Title: Factor Momentum Versus Stock Price Momentum: A Revisit

Link: https://papers.ssrn.com/sol3/papers.cfm?abstract_id=4324141

Abstract:

Does factor momentum drive the stock price momentum? Motivated by the recent findings from the United States, we revisit this relationship across 51 countries. The evidence on factor momentum’s ability to capture the stock momentum profits depends fundamentally on methodological and dataset choices. Consequently, the factor momentum cannot robustly subsume the stock momentum in global markets. On the contrary, the latter explains the former better than vice versa. Our conclusions challenge the view that momentum only times other factors rather than constituting a distinct anomaly.

As always, we present several interesting figures and tables:

Notable quotations from the academic research paper:

“Ehsani and Linnainmaa (2022) argue that these stock- and anomaly-level effects are closely related: the factor momentum returns transmit into the cross-section of stocks. Consequently, it explains most—if not all—of the price momentum profits. In this framework, the stock price momentum does not represent a distinct risk factor; instead, it only times other factors.
The central hypothesis in Ehsani and Linnainmaa (2022, p. 3-5) is whether “individual stock returns display momentum beyond that due to factor returns?”; the main contribution, in turn, is showing that investors “can capture all of momentum profits by timing other factors.” In this study, we comprehensively revisit this relationship. Rather than examining one type of factor momentum in a single country, we take a holistic approach and explore various empirical designs in broad international markets. We scrutinize up to 95 years of returns on 145 anomalies across 51 countries. We consider two principal versions of factor momentum: in empirical anomalies and in their principal components (PC). We implement them in multiple ways to reach a simple, yet unambiguous conclusion: one cannot capture all the stock momentum profits by timing other factors.
Our findings contribute in four fundamental ways. First, we demonstrate the material sensitivity of the factor momentum performance to methodological choices. To this end, we begin by reproducing the U.S. tests from Ehsani and Linnainmaa (2022). We confirm a powerful factor momentum effect in the U.S. market. Nonetheless, its ability to price the stock momentum profits depends substantially on the testing framework.

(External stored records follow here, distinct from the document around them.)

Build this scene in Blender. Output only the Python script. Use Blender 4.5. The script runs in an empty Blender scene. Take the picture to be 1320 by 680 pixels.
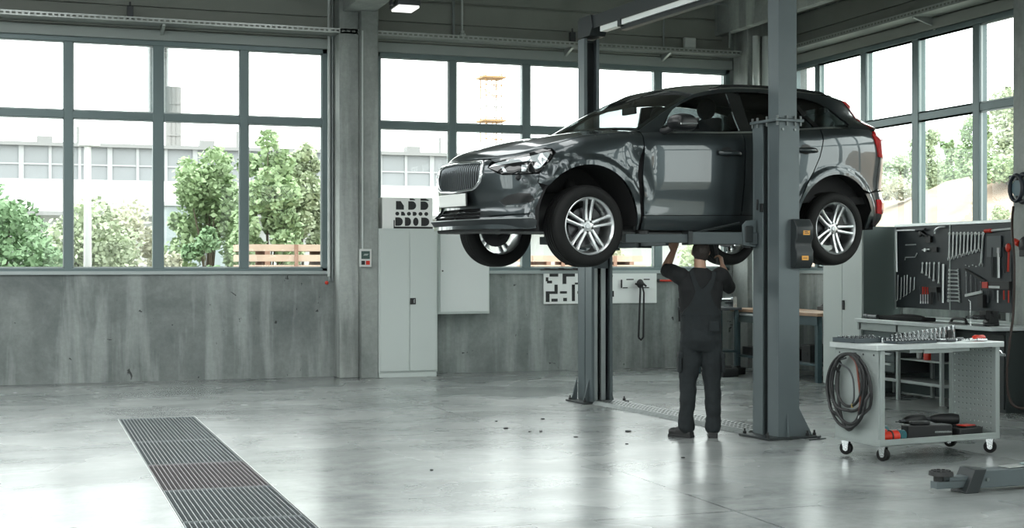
import bpy, bmesh, math, random
from mathutils import Vector, Matrix, geometry
R = math.radians
random.seed(7)
scene = bpy.context.scene
COL = scene.collection
CY, SY = math.cos(R(19.3)), math.sin(R(19.3))
def plane_y(px, py, D):            # a point of the photograph on the plane Y = D
    t=(px-660)/1797; Z=D/(CY-SY*t); return (Z*(SY+CY*t), D, 1.6+(340-py)*Z/1797)
def plane_x(px, py, D):            # a point of the photograph on the plane X = D
    t=(px-660)/1797; Z=D/(SY+CY*t); return (D, Z*(CY-SY*t), 1.6+(340-py)*Z/1797)
def plane_z(px, py, z=0):          # a point of the photograph on a level plane
    t=(px-660)/1797; Z=(1.6-z)*1797/(py-340); return (Z*(SY+CY*t), Z*(CY-SY*t), z)
def depth(px, py, Z):
    t=(px-660)/1797; return (Z*(SY+CY*t), Z*(CY-SY*t), 1.6+(340-py)*Z/1797)

# ---------------------------------------------------------------- materials
MATS = {}
def mat(name, color=(.5,.5,.5), rough=.5, metal=0.0, coat=0.0, noise=0.0, nscale=8.0, bump=0.0, bscale=40.0, emit=None, estr=0, spec=.5, rvar=0.0):
    if name in MATS: return MATS[name]
    m = bpy.data.materials.new(name); m.use_nodes = True
    nt = m.node_tree; b = nt.nodes['Principled BSDF']
    b.inputs['Base Color'].default_value = (*color,1); b.inputs['Roughness'].default_value = rough
    b.inputs['Metallic'].default_value = metal; b.inputs['Coat Weight'].default_value = coat
    b.inputs['Coat Roughness'].default_value = .04; b.inputs['Specular IOR Level'].default_value = spec
    tc = nt.nodes.new('ShaderNodeTexCoord')
    if noise or rvar:
        n = nt.nodes.new('ShaderNodeTexNoise'); n.inputs['Scale'].default_value = nscale; n.inputs['Detail'].default_value = 6; n.inputs['Roughness'].default_value=.6
        nt.links.new(tc.outputs['Object'], n.inputs['Vector'])
        if noise:
            r = nt.nodes.new('ShaderNodeValToRGB')
            r.color_ramp.elements[0].position=.3; r.color_ramp.elements[1].position=.72
            r.color_ramp.elements[0].color = (*[c*(1-noise) for c in color],1); r.color_ramp.elements[1].color = (*[min(c*(1+noise),1) for c in color],1)
            nt.links.new(n.outputs['Fac'], r.inputs['Fac']); nt.links.new(r.outputs['Color'], b.inputs['Base Color'])
        if rvar:
            q = nt.nodes.new('ShaderNodeMapRange'); q.inputs['To Min'].default_value=max(rough-rvar,0.02); q.inputs['To Max'].default_value=rough+rvar
            nt.links.new(n.outputs['Fac'], q.inputs['Value']); nt.links.new(q.outputs['Result'], b.inputs['Roughness'])
    if bump:
        n2 = nt.nodes.new('ShaderNodeTexNoise'); n2.inputs['Scale'].default_value = bscale; n2.inputs['Detail'].default_value=4
        bp = nt.nodes.new('ShaderNodeBump'); bp.inputs['Strength'].default_value = bump; bp.inputs['Distance'].default_value=.01
        nt.links.new(tc.outputs['Object'], n2.inputs['Vector']); nt.links.new(n2.outputs['Fac'], bp.inputs['Height']); nt.links.new(bp.outputs['Normal'], b.inputs['Normal'])
    if emit: b.inputs['Emission Color'].default_value=(*emit,1); b.inputs['Emission Strength'].default_value=estr
    MATS[name] = m; return m

def glass_mat(name, tint=(1,1,1), refl=.10, rough=0.0):
    m = bpy.data.materials.new(name); m.use_nodes = True; nt = m.node_tree; nt.nodes.clear()
    o = nt.nodes.new('ShaderNodeOutputMaterial'); mx = nt.nodes.new('ShaderNodeMixShader')
    t = nt.nodes.new('ShaderNodeBsdfTransparent'); t.inputs[0].default_value=(*tint,1)
    g = nt.nodes.new('ShaderNodeBsdfGlossy'); g.inputs['Roughness'].default_value=rough
    f = nt.nodes.new('ShaderNodeFresnel'); ge=nt.nodes.new('ShaderNodeNewGeometry'); ior=1.0+refl*5
    mp=nt.nodes.new('ShaderNodeMapRange'); mp.inputs['To Min'].default_value=ior; mp.inputs['To Max'].default_value=1/ior
    nt.links.new(ge.outputs['Backfacing'], mp.inputs['Value']); nt.links.new(mp.outputs['Result'], f.inputs['IOR'])
    nt.links.new(f.outputs[0], mx.inputs[0]); nt.links.new(t.outputs[0], mx.inputs[1]); nt.links.new(g.outputs[0], mx.inputs[2]); nt.links.new(mx.outputs[0], o.inputs[0])
    MATS[name]=m; return m

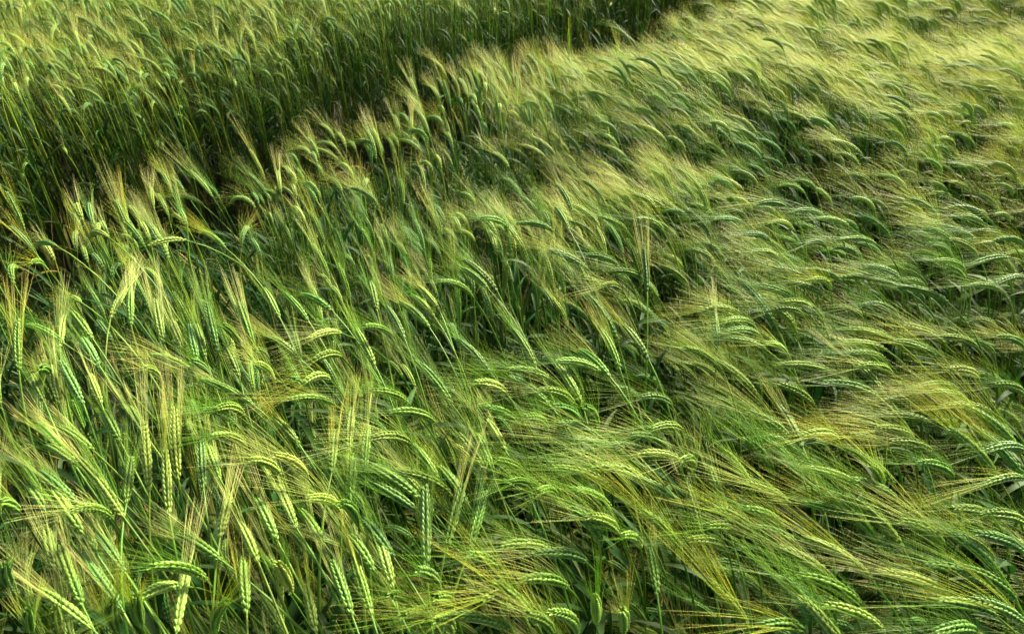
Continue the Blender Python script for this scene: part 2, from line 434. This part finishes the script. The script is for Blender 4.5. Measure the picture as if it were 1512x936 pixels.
def scatter():
    Y1 = 8.5
    N = 105000
    y = rng.uniform(-.55, Y1, N); hw = .80 * np.maximum(y, 0) + 1.55
    x = rng.uniform(-1, 1, N) * (.80 * Y1 + 1.55)
    keep = np.abs(x) < hw
    x, y = x[keep], y[keep]
    # rows of the drill: slight banding at right angles to nothing in particular
    dens = np.clip(.55 + .9 * (vnoise(x, y, 31, .25) - .2), .35, 1)
    dens *= 1
    dens *= np.where(y > 3.5, .8, np.where((y < 2.0) & (y - x < C_A), .70 + .16 * np.clip(x / .6, 0, 1), 1))
    k = rng.random(len(x)) < dens; x, y = x[k], y[k]
    az0 = wind_az(x, y); b = band(x, y, x + .26 * np.cos(az0), y + .26 * np.sin(az0)); k = b >= 0; x, y, b = x[k], y[k], b[k]
    n = len(x)
    side = np.clip((x + .2) / .9, 0, 1)
    p_flat = np.where(b == 0, .25 + .65 * side, np.where(b == 1, .25, .1))
    p_mid = np.where(b == 0, .60 - .5 * side, np.where(b == 1, .3, .18))
    p_hook = np.where(b == 0, .08 * (y > 1.5), np.where(b == 1, .3, .40))
    rv = rng.random(n)
    fam = np.where(rv < p_flat, 0, np.where(rv < p_flat + p_mid, 1, np.where(rv < p_flat + p_mid + p_hook, 3, 2)))
    fam = np.where((b == 2) | (b == 3), np.where(rng.random(n) < .55, 5, 4), fam)
    mid_up = (b == 1) & (rng.random(n) < .5); fam = np.where(mid_up, np.where(rng.random(n) < .6, 5, 4), fam)
    tone_n = vnoise(x, y, 41, .3)
    pg = np.where(tone_n > .66, .28, .04) + .18 * (b > 0)
    pp = .22 + .2 * (vnoise(x, y, 42, .4) > .6) + .75 * np.clip((y - 1.1) / 1.4, 0, 1) * (b == 0)  # more pale plants with distance: sunlit glow of the far crop put into colour
    pg = np.where(b >= 2, .42, pg); pp = np.where(b >= 2, .33, np.where(b == 1, .5, pp))
    rt = rng.random(n); tone = np.where(rt < pg, 1, np.where(rt < pg + pp, 2, 0))
    kk = rng.integers(0, 7, n)
    silk = (b == 0) & (y > 1.7) & (rng.random(n) < .85); kk = np.where(silk, 4 + kk % 3, kk)
    kk = np.where((b == 0) & (y < 1.5), kk % 4, kk)
    idx = fam * 21 + kk * 3 + tone
    az = wind_az(x, y) + rng.normal(0, .20, n) + np.where(b >= 2, rng.normal(0, .5, n), 0) + np.where(b == 1, rng.normal(0, .25, n), 0) + np.where(fam == 2, rng.normal(0, .3, n), 0)
    xr = x * .94 + y * .34; yr = -x * .34 + y * .94
    hz = .80 + .18 * (vnoise(xr / 2.2, yr, 51, .36) - .5) + .06 * (vnoise(x, y, 52, .16) - .5)
    hz += np.where(b == 0, -.0, np.where(b == 2, .03, 0)) - .10 * np.clip((1.9 - y) / .5, 0, 1) * (b == 0)
    # a share of shorter tillers fills the crop below the ears
    hz = np.where(b == 1, .76 + .4 * (hz - .80), hz)
    short = rng.random(n) < np.where((b == 0) & (y < 1.8), .42, np.where(b >= 2, .30, .25))
    hz = np.where(short, hz * np.where(b >= 1, rng.uniform(.62, .95, n), rng.uniform(.5, .86, n)), hz * np.clip(rng.normal(1, np.where(b >= 2, .07, .03), n), .8, 1.08))
    s = hz / necks[idx][:, 2]
    # stand the ear where it was drawn in the crop mass, the root up-wind of it
    rot = az
    pos = np.stack([x, y, np.zeros(n)], -1)
    # nothing that would poke into the camera
    nx = x + np.cos(az) * necks[idx][:, 0] * s; ny = y + np.sin(az) * necks[idx][:, 0] * s
    ok = ~((np.hypot(nx, ny) < .22) & (hz > 1.1))
    # near crop: necks a touch lower where single plants are set by hand
    pos, rot, s, idx = pos[ok], rot[ok], s[ok], idx[ok]
    # leafy side shoots at the foot of the crop
    m = 42000
    y = rng.uniform(-.6, 6.5, m); x = rng.uniform(-1, 1, m) * (.8 * 6.5 + 1.55)
    c = y - x
    k = (np.abs(x) < .8 * np.maximum(y, 0) + 1.55) & (c < C_C0)
    x, y = x[k], y[k]; m = len(x)
    return (np.vstack([pos, np.stack([x, y, np.zeros(m)], -1)]), np.concatenate([rot, rng.uniform(0, 6.28, m)]),
            np.concatenate([s, np.where(y - x < C_A, rng.uniform(.7, 1.25, m), rng.uniform(.3, .62, m))]), np.concatenate([idx, tuft0 + rng.integers(0, 8, m)]))

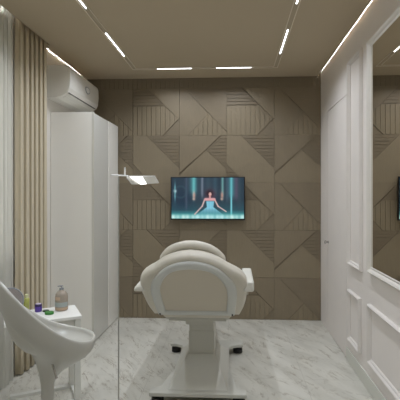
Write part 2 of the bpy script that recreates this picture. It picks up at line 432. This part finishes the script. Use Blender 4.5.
# ------------------------------------------------------------------ tall cabinet
CB = (XL+.003, -1.337, 4.045, 4.885)
t = thing('wardrobe_cabinet', 'tall white two-door cabinet in the corner under the air conditioner', 'cabinet', (-1.55, 4.045, 0))
bm = B(CB[0], CB[1]-.02, CB[2], CB[3], .0, 2.215)
obj('carcass', rel(bm, t), M['cabinet'], t, bevel=.002)
dr = obj('door', rel(B(CB[1]-.018, CB[1], CB[2]+.006, 4.512, .012, 2.205), t), M['cabgrey'], t, bevel=.0015); dr['label'] = 'light grey door'
obj('door', rel(B(CB[1]-.018, CB[1]+.004, 4.516, CB[3], .012, 2.205), t), M['cabinet'], t, bevel=.0015)
obj('edge_strip', rel(B(CB[1]-.019, CB[1]+.002, CB[2]-.002, CB[2]+.005, .0, 2.217), t), M['armwhite'], t)

# ------------------------------------------------------------------ air conditioner
t = thing('air_conditioner', 'pale grey split air conditioner on the wall above the tall cabinet', 'air conditioner', (XL, 4.35, 2.34))
Y0, Y1 = 3.935, 4.77
prof = [(XL+.001, 2.635), (-1.57, 2.635), (-1.535, 2.622), (-1.522, 2.59), (-1.520, 2.50), (-1.528, 2.42), (-1.545, 2.385), (-1.60, 2.352), (-1.66, 2.335), (XL+.001, 2.335)]
bm = bmesh.new(); prism(bm, prof, lambda p: (p[0], Y0, p[1]), lambda p: (p[0], Y1, p[1]))
obj('casing', rel(bm, t), M['ac'], t, bevel=.008, seg=3)
# outlet slot and flap
def slope(y0, y1, u0, u1, off, th):
    a, c = Vector((-1.545, 0, 2.385)), Vector((-1.66, 0, 2.335)); dd = c-a; n = Vector((dd.z, 0, -dd.x)).normalized()
    if n.z > 0: n = -n
    bm = bmesh.new(); ps = []
    for s in (off, off+th):
        for u in (u0, u1):
            for y in (y0, y1): ps.append(bm.verts.new(a+dd*u+n*s+Vector((0, y, 0))))
    for f in ((0, 1, 3, 2), (4, 6, 7, 5), (0, 4, 5, 1), (2, 3, 7, 6), (0, 2, 6, 4), (1, 5, 7, 3)): bm.faces.new([ps[i] for i in f])
    return bm
obj('air_outlet', rel(slope(Y0+.03, Y1-.03, .02, .80, -.004, .006), t), M['acdark'], t)
obj('flap', rel(slope(Y0+.06, Y1-.06, .40, .66, .006, .004), t), M['ac'], t)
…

[T]he empirical factor momentum can no longer capture the profits on long-short stock price momentum portfolios. On the other hand, although the explanatory power of momentum in principal components is more robust, its effectiveness varies considerably across research designs; the unexplained monthly alphas on stock momentum portfolios range from 0.08% to 0.62%. […] The “winner” factors outperform their “loser” factors counterparts in multiple countries, regardless of the implementation details. For example, the PC time-series factor momentum—advocated by Ehsani and Linnainmaa (2022)—generates a cross-country average monthly return of 0.10% and is significant at the 5% level in 23 out of the 51 markets. […] Third, we document that the factor momentum fails to capture the stock momentum profits. In order to explore the association between the patterns in individual securities and factors, we regress the long-short stock momentum strategy payoffs on the factor momentum returns and vice versa. […] Fourth, we find that stock price momentum better explains the factor momentum than vice versa.

To sum up, our findings challenge the conclusions of Ehsani and Linnainmaa (2022). While the factor momentum exists within international markets, it fails to explain the price momentum profits. Any alleged earlier evidence is specific to the U.S. market and materially depends on the methodological choices. The momentum effect remains an essential and distinct anomaly, which cannot be captured by simply timing other factors.

Table 1, Panel A summarizes the performance of the factor momentum strategies. The results confirm the existence of a significant factor momentum effect. Our outcomes closely match those in Ehsani and Linnainmaaa (2022), corroborating their findings. For the empirical factor momentum (Table 1, Panel A.1), the average returns on the time series Winner-Loser portfolio is 4.06% versus 3.92% in Ehsani and Linnainmaa (2022). The cross-sectional version of the momentum generates the average return of 2.51% versus 2.40% in the referred study. The results for the PC factor momentum are also qualitatively consistent. The mean return on the time-series Winner-Loser strategy amounts to 2.50%; this closely resembles the value of 2.28% seen in Ehsani and Linnainmaa (2022).5 The minor differences may stem from small retroactive changes in popular data sources, such as the Kenneth R. French database (Akey et al., 2021). Indeed, the summary statistics for factor returns in Table A3 in the Internet Appendix depart slightly from the values reported by Ehsani and Linnainmaaa (2022).

The results in Table 2, Panel A indicate that the ability of the empirical factor momentum to explain the returns on long-short price momentum portfolios strongly hinges on the research designs. Departing from the original methodology leads to qualitatively different conclusions on whether empirical factor momentum can explain stock price momentum. The original specification results in the lowest alpha (and t-statistic) among each of the 48 variants we test—even the minor modifications matter. For example, excluding the global factors from the anomaly set increases the alpha to 0.44% (t-stat = 1.92). Similarly, extending the factor set to 145 anomalies from Jensen et al. (2022)— ceteris paribus—raises the average abnormal returns to 0.52% (t-stat = 2.17). Overall, the mean abnormal returns on price momentum portfolios remain positive and significant at the 10% (5%) level in 46 (44) out of the 48 specifications we consider.

Table 3 summarizes the performance of factor momentum portfolios. For each country, we consider both empirical and PC factor momentum strategies; for each of these, we report the two canonical construction methods employed by Ehsani and Linnainmaa (2022): cross-sectional (FMOMCS) and time-series (FMOMTS) factor momentum. Furthermore, we use all 145 anomaly portfolios from Jensen et al. (2022).”